> _Given task_: Give the count of lines containing the string "scene", with no other output.
---*---
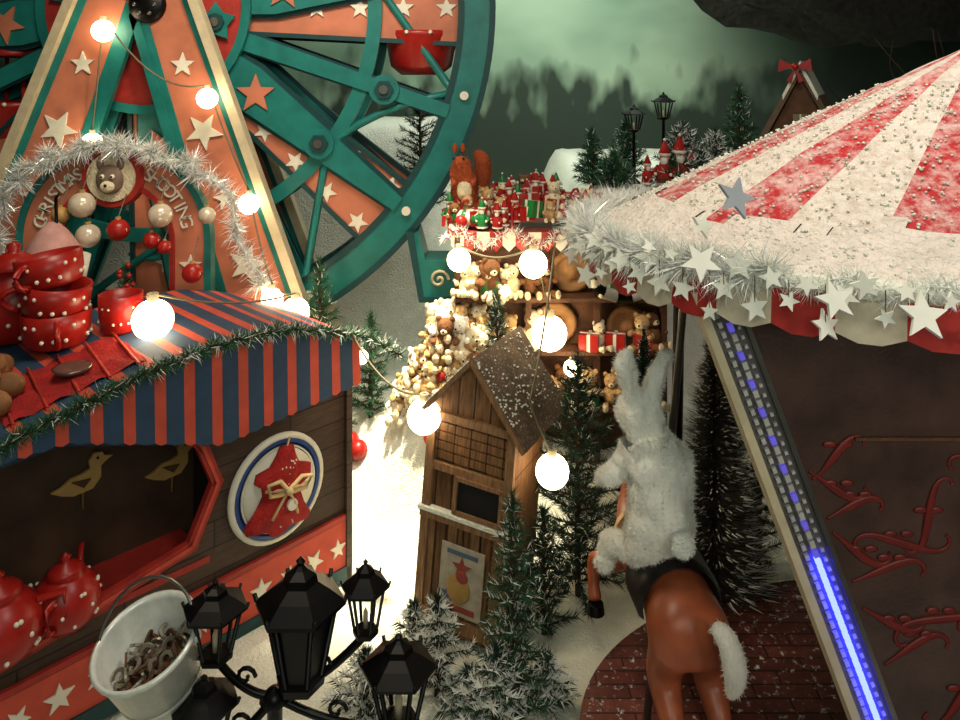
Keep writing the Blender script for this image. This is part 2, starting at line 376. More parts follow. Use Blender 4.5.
def gondola(mb,x,y,z,m,w=.45):
    mb.lathe([(0,-.5),(w*.55,-.5),(w*.85,-.38),(w,0),(w*1.03,.04),(w*1.03,.1),(w*.93,.1),(w*.9,0),(0,-.2)],m,(x,y,z),20,True)
    for k in range(4):
        a=math.pi/4+k*math.pi/2; mb.tube([(x+w*.9*math.cos(a),y+w*.9*math.sin(a),z+.05),(x+w*.8*math.cos(a),y+w*.8*math.sin(a),z+.75)],.03,m,6)
    mb.lathe([(w*.95,.72),(w*1.05,.76),(w*.6,.95),(.03,1.05),(0,1.1)],m,(x,y,z),20,True)
    for k in range(10):
        a=k*math.pi/5; mb.sph((x+w*1.03*math.cos(a),y+w*1.03*math.sin(a),z+.07),.03,WHT,8,5)
gondola(fw,-.82,10.62,5.82,RED,.5); gondola(fw,-6.5,10.62,4.85,RED,.5); gondola(fw,-4.4,10.62,2.1,TEAL)
fw.M=T(-.52,10.3,2.75)
fw.prism([(-.42,.45),(-.3,-.35),(.32,-.35),(.45,.1),(.5,.5),(.42,.5),(.36,.12),(-.2,.12),(-.3,.5)],-.3,.3,TEAL)
fw.prism([(-.45,.5),(-.28,-.42),(.36,-.42),(.36,-.35),(-.22,-.35),(-.36,.5)],-.33,.33,TEALD)
P=[(-.02+.13*(1-t/20)*math.cos(t*.5),-.32,-.12+.13*(1-t/20)*math.sin(t*.5)) for t in range(20)]; fw.tube(P,.02,CREAM,6)
fw.tube([(-.38,0,.45),(-.35,0,.95)],.03,STEEL,6)
fw.M=I4; fw.done()
sq=MB('squirrel_figure',T(-.2,9.9,3.5)@Matrix.Scale(1.15,4)); SQ=mat('squirrel_red',(150,66,30),.9,var=.2,bump=.4)
skinobj(sq,[(0,0,.12),(0,0,.35),(-.02,-.03,.5),(-.05,-.1,.62),(-.06,-.2,.6),(.12,0,.05),(.14,-.18,.03),(-.12,0,.05),(-.14,-.18,.03),(.1,-.03,.42),(.1,-.18,.36),(-.12,-.03,.42),(-.12,-.18,.36),(.1,.12,.1),(.2,.2,.3),(.22,.16,.6),(.12,.16,.72)],
 [(0,1),(1,2),(2,3),(3,4),(0,5),(5,6),(0,7),(7,8),(2,9),(9,10),(2,11),(11,12),(0,13),(13,14),(14,15),(15,16)],[.15,.13,.09,.11,.05,.08,.05,.08,.05,.04,.03,.04,.03,.06,.09,.11,.05],SQ,2,1500,.04)
sq.sph((-.02,-.02,.75),(.03,.02,.06),SQ,8,6); sq.sph((-.11,-.02,.75),(.03,.02,.06),SQ,8,6); sq.sph((-.01,-.17,.65),.015,BLK,8,6); sq.sph((-.12,-.17,.65),.015,BLK,8,6); sq.sph((0,-.1,.3),(.09,.05,.14),BEARL,10,8)
sq.done()

# ---------- left shooting gallery stall
c_,s_=.696,.717
MS=Matrix(((c_,-s_,0,-4.11),(s_,c_,0,5.26),(0,0,1,0),(0,0,0,1)))
st=MB('shooting_gallery_stall',MS)
KS=[(-.3,2.3),(.69,2.52),(1.1,2.62),(1.7,2.76),(2.3,2.84),(3.0,2.83),(3.5,2.70),(3.95,2.55)]
def topz(s):
    for i in range(len(KS)-1):
        if s<=KS[i+1][0]:
            a,b=KS[i],KS[i+1]; t=(s-a[0])/(b[0]-a[0]); return a[1]+(b[1]-a[1])*t
    return KS[-1][1]
st.prism([(2.41,1.57),(2.265,1.95),(2.265,2.5),(3.9,2.5),(3.9,0),(2.17,0),(2.17,1.08)],0,.06,DWOOD)
st.prism([(0,0),(2.17,0),(2.17,1.08),(.855,.86),(0,.84)],0,.06,DWOOD)
st.prism([(-.1,2.25),(1.1,2.33),(2.265,1.95),(2.265,2.6),(1,2.5),(-.1,2.2)],0.0,.06,NAVY)
st.box((3.87,1.0,1.25),(.06,2.0,2.5),DWOOD); st.box((1.95,1.97,1.2),(3.9,.06,2.4),DWOOD); st.box((.03,1,1.1),(.06,2,2.2),DWOOD)
st.box((1.25,.62,1.5),(2.5,.05,1.9),mat('backboard',(66,46,32),.6,var=.4,scale=3)); st.box((2.5,.35,1.3),(.04,.6,2.4),DARK)
st.box((1.2,.3,.88),(2.3,.62,.06),REDM)
fr=[(2.2,2.02),(2.265,1.95),(2.41,1.57),(2.17,1.08),(.855,.86),(0,.84)]
def strip(mb,a,b,w,y0,y1,m):
    d=Vector((b[0]-a[0],b[1]-a[1])).normalized(); nn=Vector((-d.y,d.x))*w/2; A=Vector(a)-d*w*.3;B=Vector(b)+d*w*.3
    mb.prism([tuple(A-nn),tuple(B-nn),tuple(B+nn),tuple(A+nn)],y0,y1,m)
for a,b in zip(fr[:-1],fr[1:]):
    strip(st,a,b,.10,-.05,.02,REDM); strip(st,a,b,.03,-.06,-.03,CRS)
st.prism([(0,.14),(3.88,.14),(3.88,.62),(0,.55)],-.03,0,CRS); st.prism([(0,.56),(3.88,.63),(3.88,.68),(0,.61)],-.04,0,REDM)
st.box((1.95,-.02,.07),(3.9,.06,.14),TEALD)
for i in range(13): st.star(.2+i*.295,.36,.1+.02*(i%2),-.045,-.03,WHT,rot=.3*(i%3))
st.box((3.88,-.0,1.2),(.07,.1,2.5),DWOOD)
NS=32; ds=4.1/NS
def botz(s):
    if s<1.1: return 2.42
    if s<2.41: return 2.42+(1.96-2.42)*(s-1.1)/1.31
    return 1.96+.08*(s-2.41)
for i in range(NS):
    a=-.15+i*ds; b=a+ds; m=CRS if i%2 else NAVY
    if i%2: a+=ds*.12; b-=ds*.12
    else: a-=ds*.12; b+=ds*.12
    za,zb=topz(a),topz(b)
    st.add([(a,-.14,za),(b,-.14,zb),(b,2.0,zb),(a,2.0,za),(a,-.14,za-.04),(b,-.14,zb-.04),(b,2.0,zb-.04),(a,2.0,za-.04)],[(0,1,2,3),(4,7,6,5),(0,4,5,1),(2,6,7,3),(1,5,6,2),(0,3,7,4)],m)
    mid=(a+b)/2; ba,bb=min(botz(a),za-.08),min(botz(b),zb-.08); sc=.02
    st.add([(a,-.15,za),(b,-.15,zb),(b,-.17,bb),(mid,-.17,(ba+bb)/2-sc),(a,-.17,ba),(a,-.12,za),(b,-.12,zb),(b,-.14,bb),(mid,-.14,(ba+bb)/2-sc),(a,-.14,ba)],
      [(0,4,3,2,1),(5,6,7,8,9),(0,1,6,5),(1,2,7,6),(2,3,8,7),(3,4,9,8),(4,0,5,9)],m)
    st.add([(a,2.0,za),(b,2.0,zb),(b,2.0,2.2),(a,2.0,2.2)],[(0,1,2,3)],NAVY)
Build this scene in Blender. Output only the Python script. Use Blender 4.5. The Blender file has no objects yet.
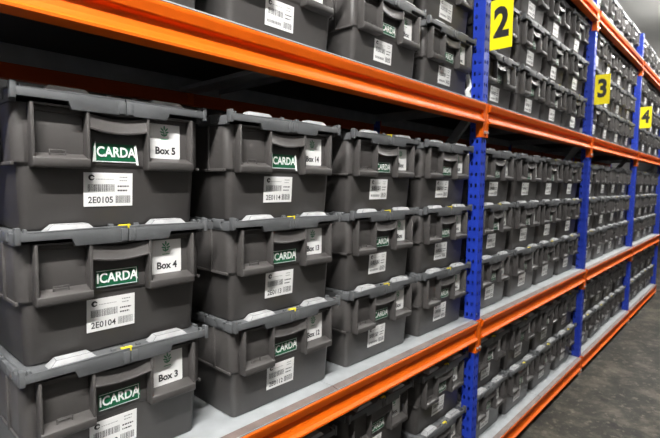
import bpy, bmesh, math, random
from mathutils import Vector, Matrix
random.seed(7)
C = bpy.context.scene.collection
PI = math.pi

# ------------------------------------------------------------------ helpers
def newmat(name, col, rough=.5, metal=0., spec=.5, noise=0., nscale=20., bump=0., coat=0.):
    m = bpy.data.materials.new(name); m.use_nodes = True
    nt = m.node_tree; b = nt.nodes['Principled BSDF']
    b.inputs['Base Color'].default_value = (*col, 1)
    b.inputs['Roughness'].default_value = rough
    b.inputs['Metallic'].default_value = metal
    b.inputs['Specular IOR Level'].default_value = spec
    if coat: b.inputs['Coat Weight'].default_value = coat
    if noise or bump:
        tc = nt.nodes.new('ShaderNodeTexCoord')
        n = nt.nodes.new('ShaderNodeTexNoise'); n.inputs['Scale'].default_value = nscale
        n.inputs['Detail'].default_value = 6
        nt.links.new(tc.outputs['Object'], n.inputs['Vector'])
        if noise:
            r = nt.nodes.new('ShaderNodeValToRGB')
            r.color_ramp.elements[0].position = .3; r.color_ramp.elements[1].position = .75
            r.color_ramp.elements[0].color = (*[c*(1-noise) for c in col], 1)
            r.color_ramp.elements[1].color = (*[min(1, c*(1+noise)) for c in col], 1)
            nt.links.new(n.outputs['Fac'], r.inputs['Fac'])
            nt.links.new(r.outputs['Color'], b.inputs['Base Color'])
        if bump:
            bp = nt.nodes.new('ShaderNodeBump'); bp.inputs['Strength'].default_value = bump
            bp.inputs['Distance'].default_value = .002
            nt.links.new(n.outputs['Fac'], bp.inputs['Height'])
            nt.links.new(bp.outputs['Normal'], b.inputs['Normal'])
    return m

def box(bm, x0, x1, y0, y1, z0, z1):
    vs = [bm.verts.new((x, y, z)) for z in (z0, z1) for (x, y) in ((x0,y0),(x1,y0),(x1,y1),(x0,y1))]
    for f in ((3,2,1,0),(4,5,6,7),(0,1,5,4),(1,2,6,5),(2,3,7,6),(3,0,4,7)):
        bm.faces.new([vs[i] for i in f])
    return vs

def prism(bm, prof, axis, a, b):
    """extrude a closed 2D profile along an axis. axis 'x': prof=(y,z); 'y': prof=(x,z); 'z': prof=(x,y)"""
    def P(p, t):
        return {'x': (t, p[0], p[1]), 'y': (p[0], t, p[1]), 'z': (p[0], p[1], t)}[axis]
    A = [bm.verts.new(P(p, a)) for p in prof]; B = [bm.verts.new(P(p, b)) for p in prof]
    n = len(prof)
    for i in range(n):
        bm.faces.new((A[i], A[(i+1) % n], B[(i+1) % n], B[i]))
    bm.faces.new(A[::-1]); bm.faces.new(B)

def cyl(bm, p, q, r, n=12):
    p = Vector(p); q = Vector(q); d = (q-p).normalized()
    a = d.orthogonal().normalized(); b = d.cross(a)
    A = [bm.verts.new(p + (a*math.cos(2*PI*i/n) + b*math.sin(2*PI*i/n))*r) for i in range(n)]
    B = [bm.verts.new(v.co + (q-p)) for v in A]
    for i in range(n):
        bm.faces.new((A[i], A[(i+1) % n], B[(i+1) % n], B[i]))
    bm.faces.new(A[::-1]); bm.faces.new(B)

def loft(bm, rings, cap0=True, cap1=True):
    R = [[bm.verts.new(p) for p in r] for r in rings]
    n = len(R[0])
    for k in range(len(R)-1):
        for i in range(n):
            bm.faces.new((R[k][i], R[k][(i+1) % n], R[k+1][(i+1) % n], R[k+1][i]))
    if cap0: bm.faces.new(R[0][::-1])
    if cap1: bm.faces.new(R[-1])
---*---
> _Result_: 2